"Michael Chabon: Charmed by a Dashing Brigadier"

MICHELE NORRIS, host:

Our series, "You Must Read This," features authors talking about the books they love. Today, we're going to hear from Michael Chabon. He wrote "The Amazing Adventures of Kavalier and Clay," among other things. He recommends a lesser book known by the man who created Sherlock Holmes.

Mr. MICHAEL CHABON (Author, "The Amazing Adventures of Kavalier and Clay"): By 1893, as you might know, Sir Arthur Conan Doyle was heartily sick of Sherlock Holmes. So he arranged to have his great creation tangle with a murderous arch-villain named Professor James Moriarty beside a high waterfall on a convenient Swiss Alp. You may also know that 10 years later, Conan Doyle was obliged by financial pressures to reveal to a grateful world that Holmes had merely staged his own death.

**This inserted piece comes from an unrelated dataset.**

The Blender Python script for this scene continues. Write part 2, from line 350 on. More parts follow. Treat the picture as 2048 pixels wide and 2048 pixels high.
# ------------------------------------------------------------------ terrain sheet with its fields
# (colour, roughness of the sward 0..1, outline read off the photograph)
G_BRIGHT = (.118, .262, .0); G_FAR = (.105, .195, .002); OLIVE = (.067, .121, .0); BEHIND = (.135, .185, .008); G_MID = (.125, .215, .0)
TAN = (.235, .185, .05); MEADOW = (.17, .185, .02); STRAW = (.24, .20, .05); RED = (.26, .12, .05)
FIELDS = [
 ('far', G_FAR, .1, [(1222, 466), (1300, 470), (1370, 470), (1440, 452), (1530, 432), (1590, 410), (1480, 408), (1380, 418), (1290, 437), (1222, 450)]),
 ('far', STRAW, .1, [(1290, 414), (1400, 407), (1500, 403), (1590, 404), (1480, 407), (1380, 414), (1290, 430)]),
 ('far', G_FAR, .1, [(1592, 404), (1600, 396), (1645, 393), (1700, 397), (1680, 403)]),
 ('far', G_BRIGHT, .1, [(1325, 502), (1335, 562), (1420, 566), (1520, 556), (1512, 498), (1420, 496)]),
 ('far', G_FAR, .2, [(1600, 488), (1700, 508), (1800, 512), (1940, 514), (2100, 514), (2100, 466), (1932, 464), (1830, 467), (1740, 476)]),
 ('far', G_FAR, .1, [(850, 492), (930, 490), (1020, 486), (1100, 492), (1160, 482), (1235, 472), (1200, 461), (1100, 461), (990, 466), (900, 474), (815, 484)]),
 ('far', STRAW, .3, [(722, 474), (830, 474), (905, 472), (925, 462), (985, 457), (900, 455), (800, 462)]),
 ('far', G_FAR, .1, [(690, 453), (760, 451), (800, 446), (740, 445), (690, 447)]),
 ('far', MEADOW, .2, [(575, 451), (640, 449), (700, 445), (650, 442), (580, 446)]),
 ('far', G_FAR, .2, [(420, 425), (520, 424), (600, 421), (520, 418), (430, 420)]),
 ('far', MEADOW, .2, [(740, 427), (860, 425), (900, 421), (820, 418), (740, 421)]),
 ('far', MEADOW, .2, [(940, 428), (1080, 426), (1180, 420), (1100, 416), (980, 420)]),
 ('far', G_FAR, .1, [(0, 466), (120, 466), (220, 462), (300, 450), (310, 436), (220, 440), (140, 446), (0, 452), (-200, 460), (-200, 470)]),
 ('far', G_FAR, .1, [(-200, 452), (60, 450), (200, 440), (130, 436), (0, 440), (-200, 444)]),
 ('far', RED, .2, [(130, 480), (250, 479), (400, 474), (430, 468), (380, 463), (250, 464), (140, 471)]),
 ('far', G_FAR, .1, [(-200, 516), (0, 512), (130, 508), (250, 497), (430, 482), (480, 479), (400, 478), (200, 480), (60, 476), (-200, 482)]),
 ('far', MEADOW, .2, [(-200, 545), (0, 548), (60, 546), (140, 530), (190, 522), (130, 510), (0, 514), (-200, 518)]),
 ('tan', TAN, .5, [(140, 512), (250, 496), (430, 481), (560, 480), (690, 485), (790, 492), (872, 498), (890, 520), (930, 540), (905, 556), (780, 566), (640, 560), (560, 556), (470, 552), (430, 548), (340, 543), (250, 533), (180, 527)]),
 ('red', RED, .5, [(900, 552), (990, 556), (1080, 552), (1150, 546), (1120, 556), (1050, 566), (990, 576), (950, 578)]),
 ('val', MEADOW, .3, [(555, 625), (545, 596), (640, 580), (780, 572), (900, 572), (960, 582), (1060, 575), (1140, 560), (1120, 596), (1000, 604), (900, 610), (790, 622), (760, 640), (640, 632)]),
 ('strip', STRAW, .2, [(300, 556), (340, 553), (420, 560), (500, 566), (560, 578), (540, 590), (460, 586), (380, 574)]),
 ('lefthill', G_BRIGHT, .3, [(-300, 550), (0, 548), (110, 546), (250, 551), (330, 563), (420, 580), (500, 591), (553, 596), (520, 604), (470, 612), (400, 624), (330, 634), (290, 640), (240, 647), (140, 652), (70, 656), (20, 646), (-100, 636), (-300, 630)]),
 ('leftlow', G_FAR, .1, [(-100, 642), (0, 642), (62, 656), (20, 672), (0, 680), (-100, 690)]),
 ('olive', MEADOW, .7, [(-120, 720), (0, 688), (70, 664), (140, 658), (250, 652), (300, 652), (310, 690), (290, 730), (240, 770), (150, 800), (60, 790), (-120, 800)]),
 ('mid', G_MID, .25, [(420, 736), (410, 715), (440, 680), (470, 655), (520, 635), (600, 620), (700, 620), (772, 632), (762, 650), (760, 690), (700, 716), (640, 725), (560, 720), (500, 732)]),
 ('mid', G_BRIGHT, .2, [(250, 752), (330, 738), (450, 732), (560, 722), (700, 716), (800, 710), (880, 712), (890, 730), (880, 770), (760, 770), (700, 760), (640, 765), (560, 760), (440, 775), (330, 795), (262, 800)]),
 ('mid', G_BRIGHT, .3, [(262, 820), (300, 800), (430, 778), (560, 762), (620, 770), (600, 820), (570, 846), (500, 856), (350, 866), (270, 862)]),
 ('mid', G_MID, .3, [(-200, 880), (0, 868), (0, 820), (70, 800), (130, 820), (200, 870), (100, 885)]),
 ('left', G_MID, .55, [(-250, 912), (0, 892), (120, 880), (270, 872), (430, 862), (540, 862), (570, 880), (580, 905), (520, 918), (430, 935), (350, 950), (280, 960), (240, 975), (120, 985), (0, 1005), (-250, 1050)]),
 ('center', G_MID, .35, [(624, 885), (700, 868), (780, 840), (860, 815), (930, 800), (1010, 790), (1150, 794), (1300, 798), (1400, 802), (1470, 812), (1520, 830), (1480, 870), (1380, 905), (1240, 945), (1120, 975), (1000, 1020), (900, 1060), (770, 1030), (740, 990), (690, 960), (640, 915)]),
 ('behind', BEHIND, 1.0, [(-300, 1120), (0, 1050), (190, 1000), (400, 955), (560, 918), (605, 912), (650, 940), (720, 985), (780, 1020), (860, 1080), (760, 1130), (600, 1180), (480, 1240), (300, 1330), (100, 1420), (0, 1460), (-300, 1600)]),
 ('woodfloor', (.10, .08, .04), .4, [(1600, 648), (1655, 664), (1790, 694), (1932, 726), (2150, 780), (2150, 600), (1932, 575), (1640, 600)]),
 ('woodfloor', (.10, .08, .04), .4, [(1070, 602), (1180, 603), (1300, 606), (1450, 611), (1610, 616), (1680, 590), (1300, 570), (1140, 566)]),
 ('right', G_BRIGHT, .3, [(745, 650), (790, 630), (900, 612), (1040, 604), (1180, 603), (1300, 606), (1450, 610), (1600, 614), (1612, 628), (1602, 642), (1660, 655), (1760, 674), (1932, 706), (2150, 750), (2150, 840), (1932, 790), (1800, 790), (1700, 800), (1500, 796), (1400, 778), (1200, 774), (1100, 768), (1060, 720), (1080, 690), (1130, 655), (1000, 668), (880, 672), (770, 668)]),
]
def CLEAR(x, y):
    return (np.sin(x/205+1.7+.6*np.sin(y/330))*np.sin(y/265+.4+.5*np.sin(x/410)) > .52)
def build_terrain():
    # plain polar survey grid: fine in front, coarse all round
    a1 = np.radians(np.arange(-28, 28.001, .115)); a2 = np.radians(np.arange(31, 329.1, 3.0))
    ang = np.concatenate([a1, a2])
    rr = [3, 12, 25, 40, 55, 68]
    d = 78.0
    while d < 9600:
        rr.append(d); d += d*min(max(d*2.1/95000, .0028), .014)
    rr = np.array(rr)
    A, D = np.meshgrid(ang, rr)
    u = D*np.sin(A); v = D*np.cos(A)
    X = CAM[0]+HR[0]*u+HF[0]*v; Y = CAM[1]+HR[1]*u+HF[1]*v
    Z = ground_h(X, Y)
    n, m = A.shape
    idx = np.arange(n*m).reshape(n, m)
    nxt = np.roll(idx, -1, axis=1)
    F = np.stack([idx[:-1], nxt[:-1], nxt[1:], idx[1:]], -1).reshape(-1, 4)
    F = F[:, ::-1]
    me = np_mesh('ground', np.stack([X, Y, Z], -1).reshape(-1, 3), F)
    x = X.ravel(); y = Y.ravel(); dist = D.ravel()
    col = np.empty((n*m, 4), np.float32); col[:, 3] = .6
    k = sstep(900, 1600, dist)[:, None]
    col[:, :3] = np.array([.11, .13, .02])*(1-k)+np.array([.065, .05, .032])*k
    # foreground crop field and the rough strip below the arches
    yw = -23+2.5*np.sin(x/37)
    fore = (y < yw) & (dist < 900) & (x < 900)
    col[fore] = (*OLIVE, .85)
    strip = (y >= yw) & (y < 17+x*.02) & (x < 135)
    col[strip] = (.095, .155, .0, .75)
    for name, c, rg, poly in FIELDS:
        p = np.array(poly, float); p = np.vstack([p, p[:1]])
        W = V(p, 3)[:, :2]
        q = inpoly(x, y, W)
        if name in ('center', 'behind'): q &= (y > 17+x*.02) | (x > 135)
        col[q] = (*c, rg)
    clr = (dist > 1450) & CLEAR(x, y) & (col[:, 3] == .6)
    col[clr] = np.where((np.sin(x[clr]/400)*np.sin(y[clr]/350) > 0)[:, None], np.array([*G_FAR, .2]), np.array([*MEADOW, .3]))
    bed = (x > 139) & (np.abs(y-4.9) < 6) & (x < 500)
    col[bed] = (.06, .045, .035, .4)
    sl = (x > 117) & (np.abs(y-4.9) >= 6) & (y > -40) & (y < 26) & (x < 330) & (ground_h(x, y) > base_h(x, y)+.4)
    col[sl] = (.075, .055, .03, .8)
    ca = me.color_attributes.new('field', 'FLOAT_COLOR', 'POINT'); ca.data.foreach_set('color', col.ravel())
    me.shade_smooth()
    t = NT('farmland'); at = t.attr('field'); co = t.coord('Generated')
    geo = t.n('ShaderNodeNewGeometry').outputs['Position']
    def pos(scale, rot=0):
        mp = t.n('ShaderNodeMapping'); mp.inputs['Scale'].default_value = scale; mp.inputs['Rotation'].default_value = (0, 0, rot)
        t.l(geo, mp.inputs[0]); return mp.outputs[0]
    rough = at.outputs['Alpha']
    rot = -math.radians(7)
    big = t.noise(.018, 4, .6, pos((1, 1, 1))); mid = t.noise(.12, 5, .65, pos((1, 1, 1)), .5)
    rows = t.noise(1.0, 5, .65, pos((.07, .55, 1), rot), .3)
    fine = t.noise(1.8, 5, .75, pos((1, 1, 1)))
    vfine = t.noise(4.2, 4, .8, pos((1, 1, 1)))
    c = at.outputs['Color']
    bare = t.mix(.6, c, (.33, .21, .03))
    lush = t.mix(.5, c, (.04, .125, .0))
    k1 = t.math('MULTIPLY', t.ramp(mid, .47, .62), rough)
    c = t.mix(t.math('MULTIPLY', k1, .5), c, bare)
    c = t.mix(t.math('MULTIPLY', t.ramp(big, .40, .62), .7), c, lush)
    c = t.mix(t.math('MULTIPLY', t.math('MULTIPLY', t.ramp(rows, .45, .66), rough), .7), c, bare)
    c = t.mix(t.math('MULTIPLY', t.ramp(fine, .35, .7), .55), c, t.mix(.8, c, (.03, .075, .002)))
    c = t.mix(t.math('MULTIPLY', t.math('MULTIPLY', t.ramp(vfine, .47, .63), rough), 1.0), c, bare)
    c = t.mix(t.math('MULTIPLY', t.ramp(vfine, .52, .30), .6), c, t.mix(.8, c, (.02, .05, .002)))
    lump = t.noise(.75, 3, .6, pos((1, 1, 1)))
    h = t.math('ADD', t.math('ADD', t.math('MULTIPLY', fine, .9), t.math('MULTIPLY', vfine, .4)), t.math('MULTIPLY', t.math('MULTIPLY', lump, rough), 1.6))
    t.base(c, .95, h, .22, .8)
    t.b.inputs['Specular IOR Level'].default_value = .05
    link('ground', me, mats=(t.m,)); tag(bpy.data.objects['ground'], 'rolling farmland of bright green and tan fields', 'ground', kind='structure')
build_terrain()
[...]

But did you know that in between gleefully killing off and somewhat reluctantly reviving him, Arthur Conan Doyle created another great fictional character, one who easily rivals Holmes, if not for intelligence, then for heroism, bravery and dash? A character who exceeds Holmes in the one trait in which the great detective, by his own admission, was always deficient - a rich and lovable humanity. This hero, a handsome, charming and resourceful cavalry officer serving in the Grand Army of Napoleon, has only one tragic flaw, though in his own eyes, of course, it is his glory and his single greatest advantage in life - he is a Frenchman.

His name is Brigadier Etienne Gerard, and he starred in 17 short stories that Conan Doyle wrote, with a palpable sense of liberation, after pushing Holmes off that Alpine ledge. In their day they were almost as popular as the Holmes stories, but I have to confess that even though I'm a lifelong Sherlockian, I had never heard of the good brigadier. In its pages you will find adventure, action, romance, love and self-sacrifice, hair's-breadth escape and reckless courage, gallantry, panache and a droll, backhand humor that rivals PG Wodehouse. Etienne Gerard, like all Frenchmen ever conceived of by Englishmen, is vain, conceited, self-important and blind to anything that does not touch directly on his honor.

He is also tender, affectionate and sensitive. Conan Doyle placed himself imaginatively into the heart, soul and boots of a French cavalry officer, a man sworn to fight and kill Englishmen. With humor, affection and real insight into a soldier's life, Conan Doyle bridges the gap between him and his dashing popinjay of a hero. His artistry bridges the gap between our century and his, between a world lit by torches and whale-oil lamps and our own, between a time when war was still conducted face to face and our dehumanized era of collateral damage and target-rich environments.

That act of imaginative sympathy is the requirement and blessing of literature, and it calls forth a similar act in the mind of the reader. It's one that few writers have ever pulled off more touchingly and winningly than in these unjustly forgotten tales by a great master.

NORRIS: Michael Chabon is the author of "The Yiddish Policemen's Union" and "The Amazing Adventures of Kavalier and Clay."